Sunday, May 10, 2015

How Doozy Got Her Mojito Back




Okay, okay, okay.
It's been awhile, I know. But, well the menz has been the last thing on my mind lately.
But man-o-man does an oncoming midlife crisis fuck with Doozy girl.

And causes me to LOSE HER MIND for a bit.
Stay with me here, cuz like I've said before, I can't make this shit up.

So, it was a week or so ago when I was sprawled on my sofa, bored and in a moment of abject weakness thought
"Sure Doozy, why not get back on a couple dating sites and see what's there?"



It isn't that I'm in ANY way interested in dating again  - oh no no no no - it's more...
well I don't know what it is. Being pathetic most likely? Boredom? 

BUT MOVING ON.

Okay, so I was on OKStupid for 24 hours. Not even joking. They even had my old profile FROM ONE YEAR AGO. I updated one picture, but didn't even do anything else, cuz why the fuck would I?
L
A
Z
Y
And you know what? The same damn men are still on the site.

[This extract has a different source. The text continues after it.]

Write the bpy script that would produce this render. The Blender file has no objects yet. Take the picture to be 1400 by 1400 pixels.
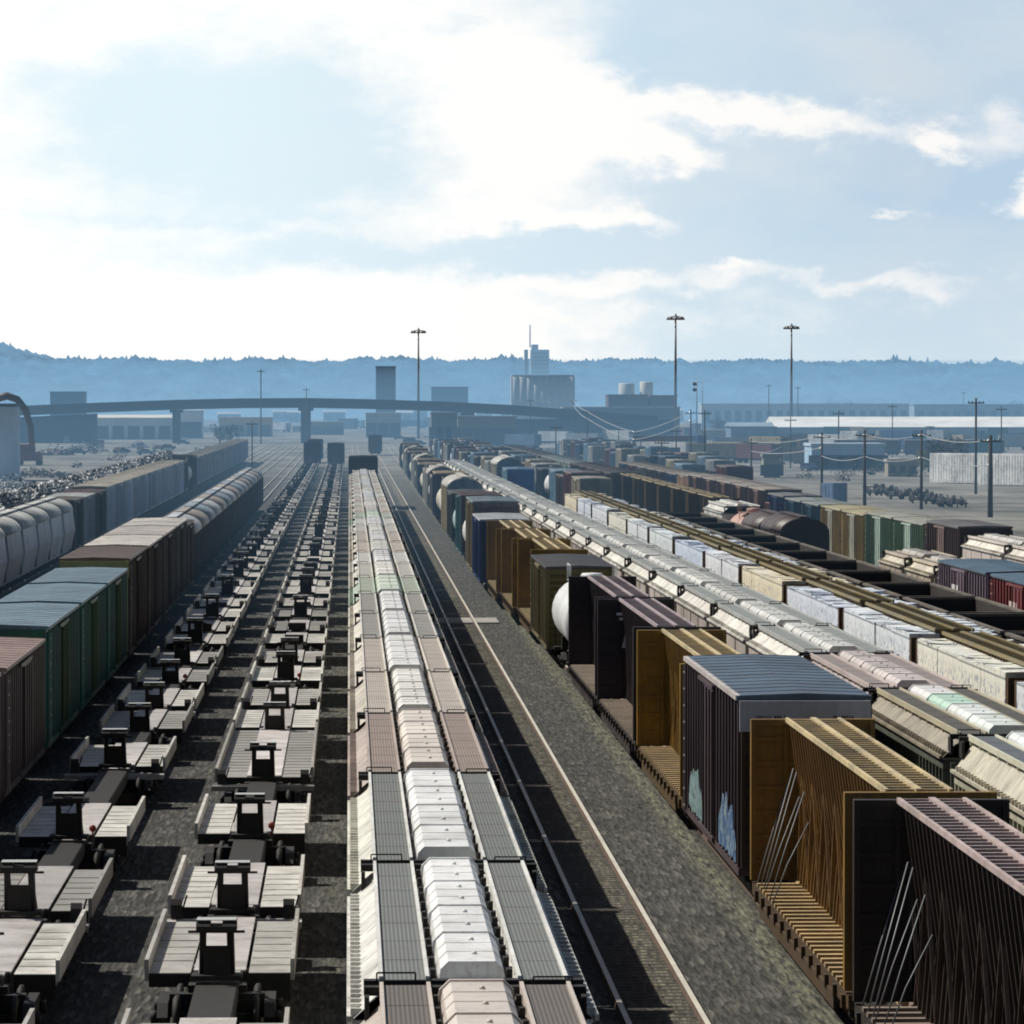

And the same damn men messaged me with the usual

"Hey"
"Sup"
"Hi :-)"


 Now, my old OKStupid profile was a well written, detailed profile, and that's all I got?
DELETE.

Then I switched over to PlentyOfDooshes. Cuz = reasons. But this time I've kept my new profile short and sweet. Cuz = lazy. So far, I've had 87 men pop up as "wanting to meet me" and 6 message me - one of which has the name of "HARDCOK4U"

You know, online dating is a lot like reading license plates sometimes. Some of the names people give themselves takes some deciphering. Reading "HARDCOK4YOU", at first I was all "Oooh neat, he's a fan of Coke. Coke is yummy, maybe he even like Diet Coke or Cherry Coke too."
"Ohhhh. Wait. Right. I get it now. Derp."

Hooked on Phonics.
WORKING FOR ME!




In my extensive dating experience (but not in the skanky way..we've been over this. I dated, but didn't sleep with the overwhelming number of men I met), the men who blather on about their cocks usually are packing baby carrots. Hard sure, but sorta like a hot dog in a hallway, ya know?

MOVING ON

So PlentyofDooshes. Let's just take a quick gander what this website wants to hook me up with shall we?

FOR FUCK SAKES.

Our first eligible bachelor looks like a barrel of fun, doesn't he? I mean, what sweet, fun-loving girl wouldn't want to go out with THIS guy? Maybe a nice first date sorting his recycling or going over his colonoscopy results....








NEXT UP
SO
MANY
FUCKING
MOTORCYCLES
ON
DATING
SITES.
Seriously. Give is a goddamn rest dudes.








THIS GUY.
I...I...








3 things here.
1). A FROSTED, fucking fauxhawk? The 90's called, they want their hair back.
2). Mirrored sunglasses. For fuck sakes.
3). Throwing up the deuces sign. Christ.







EYE OF THE TIGER!
COME AT ME ESE.





WHAT THE ACTUAL FUCK?
Um. Okay. I really like cars, but..uh..who wants to date a Range Rover? No matter what the horsepower? Wait.. Maybe HARDCOK4U?
FREAK.




I have so, so, so many more of these gems that I'll be sharing with y'all in the coming weeks. I haven't even scratched the surface.

OH OH OH OH...and get this! This is some classic TROLL LEVEL 9 SHIT.



Some dude wrote on his profile that he has herpes
H
E
R
P
E
S
Yes, let that sink in, I'll wait.
Okay, fuck it, times up. So yeah, dude has the crusties it was his opening line - not even damn kidding you. Guess there's something to be said for putting it all out there. But actually the rest of his profile was decent, so I said "Fuck it - why not?" and I messaged him.

And he didn't respond.



I didn't even get a response back from a dude with the Herp.

Classic Doozy.

I rolled with it and it didn't even phase me, cuz here's the thing..I don't want to date any of these men. The chances of ANY of these specimens being anything other than what I've encountered before is astonishingly small. And frankly, it would take a spectacular dude to convince me to STOP being single at this point.
AND I DON'T THINK THAT MAN EXISTS.
I mean, he exists, but he's either married or gay.

So yeah, for the time being I'm just over here eating a sammich and nursing my mojito.


All the sammiches guarantees that I don't look like THIS when I dance in my undies.

1 comment:

  1. Awesome, and ooooh he so funny, as usual!!! I love the gif's you insert. They are perfect! The pics these guys post, and the stuff they write, is insane. Who would respond? Baby carrots, indeed. If nothing else, hopefully you can find these websites mildly entertaining.... and stay on them, so Doozy stays alive. Thanks for the multiple laughs!